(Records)
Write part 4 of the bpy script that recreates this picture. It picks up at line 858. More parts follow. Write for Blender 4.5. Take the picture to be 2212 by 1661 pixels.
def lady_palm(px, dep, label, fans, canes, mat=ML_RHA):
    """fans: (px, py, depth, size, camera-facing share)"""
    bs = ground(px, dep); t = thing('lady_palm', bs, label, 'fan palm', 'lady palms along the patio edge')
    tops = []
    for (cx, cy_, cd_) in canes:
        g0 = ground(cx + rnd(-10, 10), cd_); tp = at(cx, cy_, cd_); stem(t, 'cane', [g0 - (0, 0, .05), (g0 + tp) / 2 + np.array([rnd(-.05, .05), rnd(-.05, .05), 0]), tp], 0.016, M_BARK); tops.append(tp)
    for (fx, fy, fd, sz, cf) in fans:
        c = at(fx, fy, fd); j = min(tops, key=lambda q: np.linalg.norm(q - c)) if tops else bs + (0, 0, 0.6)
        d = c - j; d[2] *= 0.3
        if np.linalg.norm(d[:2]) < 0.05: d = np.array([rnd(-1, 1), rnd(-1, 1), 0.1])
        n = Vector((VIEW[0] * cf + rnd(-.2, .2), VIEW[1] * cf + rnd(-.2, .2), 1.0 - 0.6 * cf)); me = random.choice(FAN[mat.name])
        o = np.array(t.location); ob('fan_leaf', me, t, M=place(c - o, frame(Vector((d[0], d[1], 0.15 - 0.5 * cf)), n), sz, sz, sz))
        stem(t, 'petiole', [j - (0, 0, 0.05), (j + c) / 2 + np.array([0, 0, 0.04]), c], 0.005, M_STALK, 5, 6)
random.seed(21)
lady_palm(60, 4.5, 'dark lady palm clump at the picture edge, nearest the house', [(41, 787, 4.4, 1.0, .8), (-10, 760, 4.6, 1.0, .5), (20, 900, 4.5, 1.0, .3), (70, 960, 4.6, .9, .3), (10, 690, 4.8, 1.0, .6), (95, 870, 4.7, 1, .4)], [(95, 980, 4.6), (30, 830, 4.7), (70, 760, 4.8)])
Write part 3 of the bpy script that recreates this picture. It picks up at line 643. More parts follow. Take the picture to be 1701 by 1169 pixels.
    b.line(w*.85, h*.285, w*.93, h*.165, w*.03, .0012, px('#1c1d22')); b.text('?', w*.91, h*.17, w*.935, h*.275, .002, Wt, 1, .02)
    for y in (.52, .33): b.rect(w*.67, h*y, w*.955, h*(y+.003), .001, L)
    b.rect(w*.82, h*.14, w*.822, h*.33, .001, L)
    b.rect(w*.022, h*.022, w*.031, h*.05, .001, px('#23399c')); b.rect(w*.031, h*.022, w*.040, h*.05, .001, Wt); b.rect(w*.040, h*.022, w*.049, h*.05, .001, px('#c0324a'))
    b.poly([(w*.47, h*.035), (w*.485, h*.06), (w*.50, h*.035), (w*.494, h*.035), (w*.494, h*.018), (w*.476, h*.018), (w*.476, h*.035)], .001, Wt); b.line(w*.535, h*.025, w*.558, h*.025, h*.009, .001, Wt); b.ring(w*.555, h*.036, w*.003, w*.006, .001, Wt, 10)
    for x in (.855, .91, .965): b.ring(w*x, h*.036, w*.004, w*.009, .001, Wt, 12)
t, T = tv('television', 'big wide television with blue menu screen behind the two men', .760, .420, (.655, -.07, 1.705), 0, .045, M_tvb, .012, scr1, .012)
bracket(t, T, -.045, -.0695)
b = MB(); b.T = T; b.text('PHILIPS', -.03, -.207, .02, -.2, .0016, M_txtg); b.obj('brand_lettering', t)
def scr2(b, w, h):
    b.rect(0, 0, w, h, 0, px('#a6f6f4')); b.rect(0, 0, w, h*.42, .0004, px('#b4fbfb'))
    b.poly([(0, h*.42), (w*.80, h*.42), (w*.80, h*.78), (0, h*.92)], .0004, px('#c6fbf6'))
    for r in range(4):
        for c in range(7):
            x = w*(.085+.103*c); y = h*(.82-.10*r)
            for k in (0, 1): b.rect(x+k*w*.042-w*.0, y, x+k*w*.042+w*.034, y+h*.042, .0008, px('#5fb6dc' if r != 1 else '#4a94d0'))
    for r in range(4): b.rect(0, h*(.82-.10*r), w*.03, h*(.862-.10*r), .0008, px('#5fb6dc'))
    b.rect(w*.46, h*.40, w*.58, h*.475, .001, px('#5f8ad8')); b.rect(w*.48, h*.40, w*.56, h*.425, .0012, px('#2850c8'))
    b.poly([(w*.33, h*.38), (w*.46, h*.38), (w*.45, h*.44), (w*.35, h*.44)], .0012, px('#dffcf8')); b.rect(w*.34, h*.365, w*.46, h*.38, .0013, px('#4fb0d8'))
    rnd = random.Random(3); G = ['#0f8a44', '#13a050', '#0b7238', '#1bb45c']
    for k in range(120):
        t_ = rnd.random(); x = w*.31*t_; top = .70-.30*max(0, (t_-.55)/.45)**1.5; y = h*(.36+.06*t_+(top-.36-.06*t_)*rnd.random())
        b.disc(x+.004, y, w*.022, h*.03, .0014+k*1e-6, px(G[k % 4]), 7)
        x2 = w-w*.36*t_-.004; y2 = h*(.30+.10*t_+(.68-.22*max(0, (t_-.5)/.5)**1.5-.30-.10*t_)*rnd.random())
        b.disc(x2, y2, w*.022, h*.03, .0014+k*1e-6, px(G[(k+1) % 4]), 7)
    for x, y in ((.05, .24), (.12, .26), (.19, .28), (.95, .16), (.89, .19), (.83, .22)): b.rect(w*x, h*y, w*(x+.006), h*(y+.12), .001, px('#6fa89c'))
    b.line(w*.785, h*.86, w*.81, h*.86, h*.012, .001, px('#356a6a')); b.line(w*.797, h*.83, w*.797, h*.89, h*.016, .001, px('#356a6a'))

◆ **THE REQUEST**
Retype only the lines running from the top of the listing to the line that holds "lady_palm(60, 4.5, 'dark", both ends included.

◆ **SOLUTION TO THE PROBLEM**
Write part 4 of the bpy script that recreates this picture. It picks up at line 858. More parts follow. Write for Blender 4.5. Take the picture to be 2212 by 1661 pixels.
def lady_palm(px, dep, label, fans, canes, mat=ML_RHA):
    """fans: (px, py, depth, size, camera-facing share)"""
    bs = ground(px, dep); t = thing('lady_palm', bs, label, 'fan palm', 'lady palms along the patio edge')
    tops = []
    for (cx, cy_, cd_) in canes:
        g0 = ground(cx + rnd(-10, 10), cd_); tp = at(cx, cy_, cd_); stem(t, 'cane', [g0 - (0, 0, .05), (g0 + tp) / 2 + np.array([rnd(-.05, .05), rnd(-.05, .05), 0]), tp], 0.016, M_BARK); tops.append(tp)
    for (fx, fy, fd, sz, cf) in fans:
        c = at(fx, fy, fd); j = min(tops, key=lambda q: np.linalg.norm(q - c)) if tops else bs + (0, 0, 0.6)
        d = c - j; d[2] *= 0.3
        if np.linalg.norm(d[:2]) < 0.05: d = np.array([rnd(-1, 1), rnd(-1, 1), 0.1])
        n = Vector((VIEW[0] * cf + rnd(-.2, .2), VIEW[1] * cf + rnd(-.2, .2), 1.0 - 0.6 * cf)); me = random.choice(FAN[mat.name])
        o = np.array(t.location); ob('fan_leaf', me, t, M=place(c - o, frame(Vector((d[0], d[1], 0.15 - 0.5 * cf)), n), sz, sz, sz))
        stem(t, 'petiole', [j - (0, 0, 0.05), (j + c) / 2 + np.array([0, 0, 0.04]), c], 0.005, M_STALK, 5, 6)
random.seed(21)
lady_palm(60, 4.5, 'dark lady palm clump at the picture edge, nearest the house', [(41, 787, 4.4, 1.0, .8), (-10, 760, 4.6, 1.0, .5), (20, 900, 4.5, 1.0, .3), (70, 960, 4.6, .9, .3), (10, 690, 4.8, 1.0, .6), (95, 870, 4.7, 1, .4)], [(95, 980, 4.6), (30, 830, 4.7), (70, 760, 4.8)])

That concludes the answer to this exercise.